In den vergangenen zehn Jahren hat Oldörp an den unterschiedlichsten Orten sein neues Instrumentarium eingesetzt. Bis zu 3,26m lange Glasröhren erzeugen mächtige, tiefe Klänge von körperlicher Präsenz, unterschiedliche Gase und Brennertypen erlauben es, verschiedene Obertöne anzusprechen und die jeweils gewünschte Leuchtwirkung zu erzielen. Die äußerst empfindlichen Klangerzeuger von skulpturalem Charakter, die für die verschiedenen Orte jeweils individuell geschaffen, aufeinander abgestimmt (bevorzugte Intervalle sind kleine Sekunden, Quinten, Oktaven und ihre mikrotonalen Abweichungen) und räumlich positioniert werden, reagieren bereits auf geringe Schwankungen von Luftdruck und -feuchtigkeit. So sind die Installationen von Andreas Oldörp nicht nur in Bezug auf den Ort flexibel, den ein Rezipient im Raum einnimmt, sondern auch im Hinblick auf die während einer Ausstellung verstreichenden Zeit. Der übliche Rahmen musikalischen Denkens wird weit überschritten.

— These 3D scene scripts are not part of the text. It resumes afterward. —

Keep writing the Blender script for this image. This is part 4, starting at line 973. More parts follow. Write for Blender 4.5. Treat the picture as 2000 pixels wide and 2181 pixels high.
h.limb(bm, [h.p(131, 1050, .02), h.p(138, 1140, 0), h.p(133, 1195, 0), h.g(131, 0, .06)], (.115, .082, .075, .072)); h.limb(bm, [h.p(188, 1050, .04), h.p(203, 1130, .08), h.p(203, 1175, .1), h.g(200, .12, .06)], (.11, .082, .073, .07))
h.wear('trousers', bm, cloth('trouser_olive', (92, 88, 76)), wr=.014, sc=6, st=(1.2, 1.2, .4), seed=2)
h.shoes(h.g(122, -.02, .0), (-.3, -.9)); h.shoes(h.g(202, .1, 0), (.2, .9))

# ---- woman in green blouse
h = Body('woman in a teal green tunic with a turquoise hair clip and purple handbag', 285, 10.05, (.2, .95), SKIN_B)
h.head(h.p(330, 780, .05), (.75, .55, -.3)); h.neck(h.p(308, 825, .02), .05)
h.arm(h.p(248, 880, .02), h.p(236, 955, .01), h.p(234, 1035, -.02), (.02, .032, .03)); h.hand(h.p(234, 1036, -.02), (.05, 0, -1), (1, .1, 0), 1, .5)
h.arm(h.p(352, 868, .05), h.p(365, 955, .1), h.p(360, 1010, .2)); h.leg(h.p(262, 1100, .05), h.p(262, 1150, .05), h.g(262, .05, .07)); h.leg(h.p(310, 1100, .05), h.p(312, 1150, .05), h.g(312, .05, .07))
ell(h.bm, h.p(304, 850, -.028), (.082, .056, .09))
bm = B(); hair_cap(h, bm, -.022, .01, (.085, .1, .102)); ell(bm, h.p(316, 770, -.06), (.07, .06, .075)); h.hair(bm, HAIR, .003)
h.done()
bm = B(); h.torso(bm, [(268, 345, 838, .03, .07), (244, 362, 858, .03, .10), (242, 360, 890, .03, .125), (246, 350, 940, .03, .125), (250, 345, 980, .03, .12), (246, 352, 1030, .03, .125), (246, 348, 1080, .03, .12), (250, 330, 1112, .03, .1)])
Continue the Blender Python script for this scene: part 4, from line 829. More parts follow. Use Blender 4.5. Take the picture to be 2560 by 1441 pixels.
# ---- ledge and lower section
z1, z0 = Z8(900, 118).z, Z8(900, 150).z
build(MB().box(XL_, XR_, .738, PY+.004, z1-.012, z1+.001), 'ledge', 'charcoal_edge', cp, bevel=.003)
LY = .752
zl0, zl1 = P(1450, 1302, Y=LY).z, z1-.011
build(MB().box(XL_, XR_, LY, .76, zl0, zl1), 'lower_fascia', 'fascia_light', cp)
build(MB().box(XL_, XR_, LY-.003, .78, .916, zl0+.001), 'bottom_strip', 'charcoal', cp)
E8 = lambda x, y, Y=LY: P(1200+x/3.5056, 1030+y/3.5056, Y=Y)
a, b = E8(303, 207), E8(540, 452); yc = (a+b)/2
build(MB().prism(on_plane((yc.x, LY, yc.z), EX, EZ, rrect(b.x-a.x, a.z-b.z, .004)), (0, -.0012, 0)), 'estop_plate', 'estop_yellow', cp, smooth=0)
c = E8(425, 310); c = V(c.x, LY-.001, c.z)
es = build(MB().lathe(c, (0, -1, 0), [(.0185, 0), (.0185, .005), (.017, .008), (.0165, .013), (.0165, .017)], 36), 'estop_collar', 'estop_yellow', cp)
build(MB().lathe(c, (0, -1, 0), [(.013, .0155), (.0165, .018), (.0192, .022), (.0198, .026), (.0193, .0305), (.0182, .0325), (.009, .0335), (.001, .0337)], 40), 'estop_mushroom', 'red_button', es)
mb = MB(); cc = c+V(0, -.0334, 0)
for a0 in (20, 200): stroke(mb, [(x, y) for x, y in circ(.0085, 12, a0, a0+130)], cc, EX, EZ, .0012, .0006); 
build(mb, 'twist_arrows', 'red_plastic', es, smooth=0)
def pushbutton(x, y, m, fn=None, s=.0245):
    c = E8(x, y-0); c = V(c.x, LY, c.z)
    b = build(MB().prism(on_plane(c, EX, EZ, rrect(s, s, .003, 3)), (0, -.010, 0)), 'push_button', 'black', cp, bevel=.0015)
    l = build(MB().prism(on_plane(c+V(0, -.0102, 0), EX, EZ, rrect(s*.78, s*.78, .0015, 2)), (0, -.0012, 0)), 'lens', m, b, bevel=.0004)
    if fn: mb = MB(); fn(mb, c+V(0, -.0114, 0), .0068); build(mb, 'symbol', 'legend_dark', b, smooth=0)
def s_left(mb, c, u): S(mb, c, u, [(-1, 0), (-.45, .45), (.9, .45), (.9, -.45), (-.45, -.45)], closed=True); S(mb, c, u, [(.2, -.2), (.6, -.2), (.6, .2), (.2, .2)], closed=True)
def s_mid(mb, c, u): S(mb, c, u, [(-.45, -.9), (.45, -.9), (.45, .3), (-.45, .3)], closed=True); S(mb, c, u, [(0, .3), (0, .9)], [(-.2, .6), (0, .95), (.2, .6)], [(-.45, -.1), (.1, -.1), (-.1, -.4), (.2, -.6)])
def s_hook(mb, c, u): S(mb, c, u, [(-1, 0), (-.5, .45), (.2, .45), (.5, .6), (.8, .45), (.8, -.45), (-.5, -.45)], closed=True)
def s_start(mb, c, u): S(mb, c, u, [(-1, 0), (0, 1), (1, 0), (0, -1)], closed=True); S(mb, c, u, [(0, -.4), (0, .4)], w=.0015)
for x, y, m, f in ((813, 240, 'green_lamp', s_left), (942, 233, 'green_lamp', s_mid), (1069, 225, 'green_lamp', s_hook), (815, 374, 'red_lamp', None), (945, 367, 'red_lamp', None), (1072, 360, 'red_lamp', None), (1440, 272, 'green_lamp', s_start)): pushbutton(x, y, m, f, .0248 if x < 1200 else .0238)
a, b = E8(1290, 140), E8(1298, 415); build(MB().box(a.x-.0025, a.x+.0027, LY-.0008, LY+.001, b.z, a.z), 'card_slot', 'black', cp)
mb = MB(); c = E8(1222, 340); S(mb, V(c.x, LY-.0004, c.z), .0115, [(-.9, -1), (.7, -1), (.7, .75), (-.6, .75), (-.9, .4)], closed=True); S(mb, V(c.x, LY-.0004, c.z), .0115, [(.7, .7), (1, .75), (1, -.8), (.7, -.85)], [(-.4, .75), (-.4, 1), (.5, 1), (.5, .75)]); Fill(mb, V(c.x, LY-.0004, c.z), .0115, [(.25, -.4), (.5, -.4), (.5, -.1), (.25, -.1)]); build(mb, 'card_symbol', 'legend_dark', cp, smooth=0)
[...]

Die "FireOrgan", die der Deutsch-Amerikaner Trimpin im vergangenen Jahr in den kleinen Donau-Tempel in Donaueschingen hängte, scheint sich mit ihrer automatisch ablaufenden Tonfolge wiederum an dem Singenden Kronleuchter zu orientieren, den Frédérik Kastner mit Singenden Flammen ausstattete. Konnten diese vermittels einer elektromagnetischen Vorrichtung von einer in einem anderen Raum verborgenen Tastatur gespielt werden(9), so verwendet Trimpin, wie in seinen anderen Installationen mit im Raum verteilten Klangkörpern, eine MIDI-Steuerung(10). Alvin Lucier schließlich bringt in der Musikperformance "Tyndall Orchestrations" für Sänger, Spieler und Tänzer, eine schallempfindliche Flamme, Bunsenbrenner, Glaszylinder und Zuspielband (1976) Singende Flammen auf die Bühne. Angeregt von den Experimenten John Tyndalls in den 1860er Jahren(11) entwarf Lucier eine Verbalpartitur, die dazu anleitet, den Versuchsaufbau einer Singenden Flamme akustisch zu erforschen und eine Bunsenbrennerflamme durch Schalleinwirkungen zum Flackern zu bringen. Hier schließt sich der Kreis. Licht wird Klang und Klang formt Licht.